On 15 October 1921, the 51st and 55th Field Artillery and the 27th Battery were reconstituted as the 307th Cavalry, part of the 154th Cavalry Brigade of the new 62nd Cavalry Division in the Organized Reserve.[3] On 6 March 1922, the regiment was initiated with its headquarters in Richmond, Virginia. Its 1st Squadron was located at Richmond and its 2nd Squadron at Norfolk. On 1 July 1929, a 3rd Squadron and Machine Gun Troop at Norfolk were added to the regiment with personnel from the disbanded 154th Machine Gun Squadron.[2]

The 307th usually held its Inactive Training Period meetings at the Parcel Post Building in Richmond, while 3rd Squadron held the meetings at Norfolk's Post Office Building. The regiment conducted regular equestrian training on the horses of Richmond's Deep Run Hunt Club and summer training with the 3rd Cavalry Regiment at Fort Myer and Fort Belvoir. As an alternative summer training program, the 307th held cavalry Citizens' Military Training Camp training at Fort Myer, and its primary ROTC feeder school was the Virginia Military Institute.[4] Its designated mobilization training station was the York Concentration Area in Pennsylvania.[2]

After the Attack on Pearl Harbor resulted in the American entry into World War II, it was converted into the 65th Tank Destroyer Battalion on 30 January 1942.[1] The battalion was disbanded on 11 November 1944.[2]
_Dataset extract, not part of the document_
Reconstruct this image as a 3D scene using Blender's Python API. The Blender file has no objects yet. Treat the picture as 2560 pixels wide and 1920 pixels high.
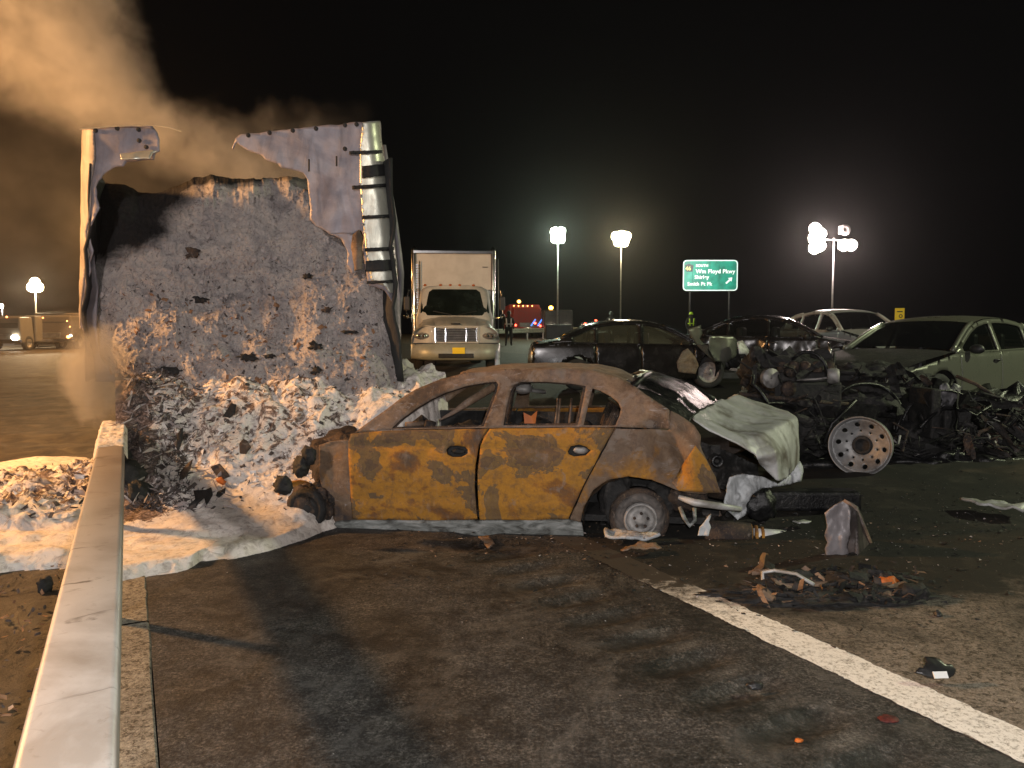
import bpy, bmesh, math, random
import numpy as np
from mathutils import Vector, Matrix
from mathutils.geometry import delaunay_2d_cdt
random.seed(7); RNG = np.random.default_rng(7)
SC = bpy.context.scene
COL = SC.collection
PI = math.pi
# ------------------------------------------------------------------ camera
FPX, CAMH = 1900.0, 1.6
TH = math.atan(120.0/FPX); CT, ST = math.cos(TH), math.sin(TH)
cam = bpy.data.objects.new('camera', bpy.data.cameras.new('camera'))
COL.objects.link(cam); SC.camera = cam
cam.location = (0, 0, CAMH); cam.rotation_euler = (PI/2-TH, 0, 0)
cam.data.sensor_width = 36; cam.data.lens = FPX/2560*36
cam.data.clip_start = 0.05; cam.data.clip_end = 900
# ------------------------------------------------------------------ world
w = bpy.data.worlds.new('World'); SC.world = w; w.use_nodes = True
bg = w.node_tree.nodes['Background']
bg.inputs[0].default_value = (0.62, 0.58, 0.60, 1); bg.inputs[1].default_value = 0.003
SC.view_settings.view_transform = 'Standard'; SC.view_settings.look = 'None'
SC.view_settings.exposure = 0; SC.view_settings.gamma = 1
SC.view_settings.use_curve_mapping = False
SC.cycles.volume_step_rate = 2.0; SC.cycles.volume_max_steps = 96
SC.cycles.max_bounces = 5; SC.cycles.volume_bounces = 0
SC.cycles.transparent_max_bounces = 12; SC.cycles.use_denoising = True
SC.cycles.sample_clamp_indirect = 3.0

def lamp(name, loc, power, color, radius=0.25, kind='POINT', target=None, size=40, blend=.5):
    d = bpy.data.lights.new(name, kind); d.energy = power; d.color = color; d.shadow_soft_size = radius
    o = bpy.data.objects.new(name, d); COL.objects.link(o); o.location = loc
    if kind == 'SPOT':
        d.spot_size = math.radians(size); d.spot_blend = blend
        o.rotation_euler = (Vector(target)-Vector(loc)).to_track_quat('-Z', 'Y').to_euler()
    return o
lamp('camera_flash', (0.12, -0.02, 1.72), 540, (1, .965, .95), .02)
lamp('fill_behind_camera', (-7, -30, 11), 17000, (1, .92, .90), .5)  # unseen fill added for soft base light on everything facing the camera
lamp('sodium_floodlight', (-9.7, 7.1, 4.5), 5400, (1, .49, .17), .28)
lamp('mercury_floodlight', (12.5, 7.8, 6.5), 2300, (.93, 1, .62), .2)
lamp('work_light', (-24.5, 46, 8), 7000, (1, .5, .16), .3)

# ------------------------------------------------------------------ projection of the photograph's points onto planes of the place
def ray(px, py):
    u = (px-1280)/FPX; v = (960-py)/FPX
    return u, CT+v*ST, -ST+v*CT
def at(px, py, Y):
    r = ray(px, py); k = Y/r[1]
    return Vector((r[0]*k, Y, CAMH+r[2]*k))
RD = np.array([-.451, .892]); RD /= np.linalg.norm(RD); RN = np.array([RD[1], -RD[0]])
R0 = np.array([-.90, 1.48])
def st(x, y):
    dx = x-R0[0]; dy = y-R0[1]
    return dx*RD[0]+dy*RD[1], dx*RN[0]+dy*RN[1]
def xy(s, t):
    return R0[0]+s*RD[0]+t*RN[0], R0[1]+s*RD[1]+t*RN[1]
def softp(a, w): return w*np.logaddexp(0, a/w)
def gz(x, y):
    x = np.asarray(x, float); y = np.asarray(y, float)
    s, t = st(x, y)
    lat = .07*(softp(t-3.9, .35)-softp(t-10.5, .6))
    return lat+.022*(softp(y-12, 1.0)-softp(y-75, 5))
def gnd(px, py):
    r = ray(px, py); k = (0-CAMH)/r[2] if r[2] < 0 else 60
    for _ in range(30):
        z = float(gz(r[0]*k, r[1]*k)); k = k*.5+.5*min(200, (z-CAMH)/min(r[2], -1e-3))
    return Vector((r[0]*k, r[1]*k, float(gz(r[0]*k, r[1]*k))))
# ------------------------------------------------------------------ noise
def _h(ix, iy, iz, s):
    n = (ix*374761393+iy*668265263+iz*2147483647+s*974711) & 0xFFFFFFFF
    n = ((n ^ (n >> 13))*1274126177) & 0xFFFFFFFF
    n = (n ^ (n >> 16)) & 0xFFFF
    return n/32767.5-1
def vnoise(x, y, z=0, seed=0):
    x, y, z = np.broadcast_arrays(np.asarray(x, float), np.asarray(y, float), np.asarray(z, float))
    ix = np.floor(x).astype(np.int64); iy = np.floor(y).astype(np.int64); iz = np.floor(z).astype(np.int64)
    fx = x-ix; fy = y-iy; fz = z-iz
    fx = fx*fx*(3-2*fx); fy = fy*fy*(3-2*fy); fz = fz*fz*(3-2*fz)
    r = 0
    for a in (0, 1):
        for b in (0, 1):
            for c in (0, 1):
                r = r+_h(ix+a, iy+b, iz+c, seed)*(fx if a else 1-fx)*(fy if b else 1-fy)*(fz if c else 1-fz)
    return r
def fbm(x, y, z=0, octv=4, seed=0, ridge=False):
    r = 0; a = 1.0; f = 1.0; tot = 0
    for i in range(octv):
        n = vnoise(np.asarray(x)*f+i*17.3, np.asarray(y)*f+i*9.1, np.asarray(z)*f, seed+i)
        if ridge: n = 1-2*np.abs(n)
        r = r+a*n; tot += a; a *= .5; f *= 2.03
    return r/tot
# ------------------------------------------------------------------ object helpers
def link(name, me, mat=None, parent=None, loc=None):
    o = bpy.data.objects.new(name, me); COL.objects.link(o)
    if mat is not None:
        for m in (mat if isinstance(mat, (list, tuple)) else [mat]): me.materials.append(m)
    if parent is not None: o.parent = parent
    if loc is not None: o.location = loc
    return o
def mk(name, v, f, mat=None, parent=None, smooth=True, loc=None, idx=None):
    me = bpy.data.meshes.new(name)
    me.from_pydata([tuple(map(float, p)) for p in v], [], [tuple(map(int, q)) for q in f])
    if smooth: me.polygons.foreach_set('use_smooth', [True]*len(me.polygons))
    if idx is not None: me.polygons.foreach_set('material_index', idx)
    me.update()
    return link(name, me, mat, parent, loc)
def tag(o, label=None, cat=None, group=None, kind=None):
    if label: o['label'] = label
    if cat: o['category'] = cat
    if group: o['group'] = group
    if kind: o['kind'] = kind
    return o
def thing(name, label, cat, loc=(0, 0, 0), rz=0, group=None):
    o = bpy.data.objects.new(name, None); COL.objects.link(o)
    o.empty_display_size = .2; o.location = loc; o.rotation_euler = (0, 0, rz)
    return tag(o, label, cat, group)
class MB:
    def __init__(s): s.v = []; s.f = []
    def add(s, v, f):
        n = len(s.v); s.v += [tuple(p) for p in v]; s.f += [tuple(i+n for i in q) for q in f]; return s
    def box(s, c, d, rot=None, taper=1.0):
        c = Vector(c); x, y, z = d[0]/2, d[1]/2, d[2]/2
        p = [Vector((a*x*(taper if k > 0 else 1), b*y*(taper if k > 0 else 1), k*z)) for k in (-1, 1) for b in (-1, 1) for a in (-1, 1)]
        if rot is not None: p = [rot @ q for q in p]
        return s.add([c+q for q in p], [(0, 2, 3, 1), (4, 5, 7, 6), (0, 1, 5, 4), (2, 6, 7, 3), (0, 4, 6, 2), (1, 3, 7, 5)])
    def tube(s, pts, r, n=8, cap=True):
        pts = [Vector(p) for p in pts]; m = len(pts); rr = r if isinstance(r, (list, tuple)) else [r]*m
        v = []; f = []
        for i, p in enumerate(pts):
            d = (pts[min(i+1, m-1)]-pts[max(i-1, 0)]).normalized()
            a = d.orthogonal().normalized() if i == 0 else (a-d*a.dot(d)).normalized()
            b = d.cross(a)
            for k in range(n):
                q = 2*PI*k/n; v.append(p+(a*math.cos(q)+b*math.sin(q))*rr[i])
        for i in range(m-1):
            for k in range(n):
                f.append((i*n+k, i*n+(k+1) % n, (i+1)*n+(k+1) % n, (i+1)*n+k))
        if cap: f.append(tuple(range(n-1, -1, -1))); f.append(tuple((m-1)*n+k for k in range(n)))
        return s.add(v, f)
    def lathe(s, prof, axis=(0, 1, 0), c=(0, 0, 0), n=32, cap=False):
        ax = Vector(axis).normalized(); a = ax.orthogonal().normalized(); b = ax.cross(a); c = Vector(c); v = []; f = []
        for (h, r) in prof:
            for k in range(n):
                q = 2*PI*k/n; v.append(c+ax*h+(a*math.cos(q)+b*math.sin(q))*r)
        for i in range(len(prof)-1):
            for k in range(n): f.append((i*n+k, i*n+(k+1) % n, (i+1)*n+(k+1) % n, (i+1)*n+k))
        if cap: f.append(tuple(range(n))); f.append(tuple((len(prof)-1)*n+k for k in range(n)))
        return s.add(v, f)
    def blob(s, c, r, seed=0, amp=.3, n=14, fr=2.0):
        c = np.array(c, float); r = np.array(r if hasattr(r, '__len__') else [r]*3, float)
        th = np.linspace(0, PI, n+1)[:, None]; ph = np.linspace(0, 2*PI, 2*n, endpoint=False)[None, :]
        x = np.sin(th)*np.cos(ph); y = np.sin(th)*np.sin(ph); z = np.cos(th)+0*ph
        k = 1+amp*fbm(x*fr+seed, y*fr, z*fr, 4, seed)
        P = np.stack([c[0]+r[0]*x*k, c[1]+r[1]*y*k, c[2]+r[2]*z*k], -1).reshape(-1, 3); m = 2*n; f = []
        for i in range(n):
            for j in range(m): f.append((i*m+j, (i+1)*m+j, (i+1)*m+(j+1) % m, i*m+(j+1) % m))
        return s.add(P.tolist(), f)
    def obj(s, name, mat, parent=None, smooth=False, bevel=0, loc=None):
        o = mk(name, s.v, s.f, mat, parent, smooth, loc)
        if bevel:
            b = o.modifiers.new('b', 'BEVEL'); b.width = bevel; b.segments = 2; b.limit_method = 'ANGLE'
        if smooth == 'auto':
            pass
        return o
def inside(poly, P):
    poly = np.asarray(poly, float); x, y = P[:, 0], P[:, 1]; r = np.zeros(len(P), bool)
    x1, y1 = poly[:, 0], poly[:, 1]; x2, y2 = np.roll(x1, -1), np.roll(y1, -1)
    for a, b, c, d in zip(x1, y1, x2, y2):
        if b != d: r ^= ((b > y) != (d > y)) & (x < (c-a)*(y-b)/(d-b)+a)
    return r
def resample(loop, res):
    out = []
    for i in range(len(loop)):
        a = np.array(loop[i], float); b = np.array(loop[(i+1) % len(loop)], float)
        n = max(1, int(math.ceil(np.linalg.norm(b-a)/res)))
        for k in range(n): out.append(a+(b-a)*k/n)
    return np.array(out)
def ragged(loop, res, amp, seed=0):
    p = resample(loop, res); n = np.roll(p, -1, 0)-np.roll(p, 1, 0); n = np.stack([n[:, 1], -n[:, 0]], 1)
    n /= np.linalg.norm(n, axis=1)[:, None]+1e-9
    return (p+n*(amp*fbm(p[:, 0]/res*.23, p[:, 1]/res*.23, 0, 3, seed))[:, None]).tolist()
def cdt(outline, holes=(), res=.05):
    L = [resample(outline, res)]+[resample(h, res) for h in holes]
    pts = np.concatenate(L); edges = []; n = 0
    for l in L:
        edges += [(n+i, n+(i+1) % len(l)) for i in range(len(l))]; n += len(l)
    lo = L[0].min(0); hi = L[0].max(0)
    gx, gy = np.meshgrid(np.arange(lo[0], hi[0], res), np.arange(lo[1], hi[1], res*.87))
    gx = gx+(np.arange(gx.shape[0]) % 2)[:, None]*res*.5
    G = np.stack([gx.ravel(), gy.ravel()], 1)
    m = inside(L[0], G)
    for h in L[1:]: m &= ~inside(h, G)
    G = G[m]
    if len(G):
        keep = np.ones(len(G), bool)
        for i in range(0, len(G), 2000):
            d = ((G[i:i+2000, None, :]-pts[None])**2).sum(-1).min(1); keep[i:i+2000] = d > (res*.45)**2
        G = G[keep]
    A = np.concatenate([pts, G]) if len(G) else pts
    v, e, f, *_ = delaunay_2d_cdt([Vector(p) for p in A], edges, [], 0, 1e-6)
    V = np.array([tuple(p) for p in v]); Fc = np.array([tuple(q) for q in f if len(q) == 3])
    c = V[Fc].mean(1); m = inside(L[0], c)
    for h in L[1:]: m &= ~inside(h, c)
    return V, Fc[m]
def panel(name, outline, fn, holes=(), res=.05, mat=None, parent=None, thick=0.0, smooth=True, off=0):
    V, Fc = cdt(outline, holes, res)
    P = fn(V[:, 0], V[:, 1])
    o = mk(name, np.asarray(P), Fc, mat, parent, smooth)
    if thick:
        m = o.modifiers.new('s', 'SOLIDIFY'); m.thickness = thick; m.offset = off
    return o
def grid(name, X, Y, Z, mat, parent=None, smooth=True, attr=None):
    n, m = X.shape
    me = bpy.data.meshes.new(name)
    V = np.stack([X, Y, Z], -1).reshape(-1, 3).astype(np.float32)
    i = (np.arange(n-1)[:, None]*m+np.arange(m-1)[None]).ravel()
    Q = np.stack([i, i+1, i+m+1, i+m], 1).astype(np.int32)
    me.vertices.add(len(V)); me.vertices.foreach_set('co', V.ravel())
    me.loops.add(Q.size); me.loops.foreach_set('vertex_index', Q.ravel())
    me.polygons.add(len(Q)); me.polygons.foreach_set('loop_start', np.arange(0, Q.size, 4, dtype=np.int32))
    me.update(calc_edges=True); me.validate()
    me.polygons.foreach_set('use_smooth', [smooth]*len(me.polygons))
    if attr is not None:
        a = me.attributes.new('mask', 'FLOAT', 'POINT'); a.data.foreach_set('value', attr.ravel().astype(np.float32))
    return link(name, me, mat, parent)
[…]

Commanders[edit | edit source]

The 307th was commanded by the following officers:[2]

  • Colonel Llewellyn W. Oliver (23 January–17 August 1918)
  • Lieutenant Colonel James G. Earnest (6 March 1922 – 23 March 1924)
  • Colonel Delphe T.E. Casteel (23 March 1924 – 17 August 1926)
  • Lieutenant Colonel William H. Clifford (17 August 1926 – 13 January 1934)
  • Lieutenant Colonel Robert B.H. Begg (13 January 1934–March 1936)
  • Colonel Matthew F. James (March 1936–18 December 1937)
  • Lieutenant Colonel John C. Butler (18 December 1937–March 1938)
  • Major Max Livingston, Jr. (March–May 1938)
  • Lieutenant Colonel Robert B.H. Begg (May 1938–July 1940)
  • Lieutenant Colonel Max Livingston, Jr. (July 1940–after January 1941)

Heraldry[edit | edit source]

The 307th's distinctive unit insignia was approved on 11 January 1927, and its coat of arms was approved on the next day. Both were rescinded on 17 February 1959. The distinctive unit insignia included a 1 1/8 in (2.86 cm) gold colored metal and enamel device, which consisted of a shield with a red cross with a yellow star in the center, and a red and gold scroll below the shield, which was inscribed with the regimental motto, "Perseverandum". The shield symbolized the United States Cavalry, the cross, similar to that on the colonial seal of Virginia, represented the unit's Virginia assignment, the red symbolized its World War I field artillery service, and the star represented service in Texas. The motto was Latin for "Persevering", and was based on the motto on the reverse of the Great Seal of Virginia. The 307th's coat of arms was similar to the distinctive unit insignia except that it added the Organized Reserve crest, a Minuteman, and omitted the motto.[5]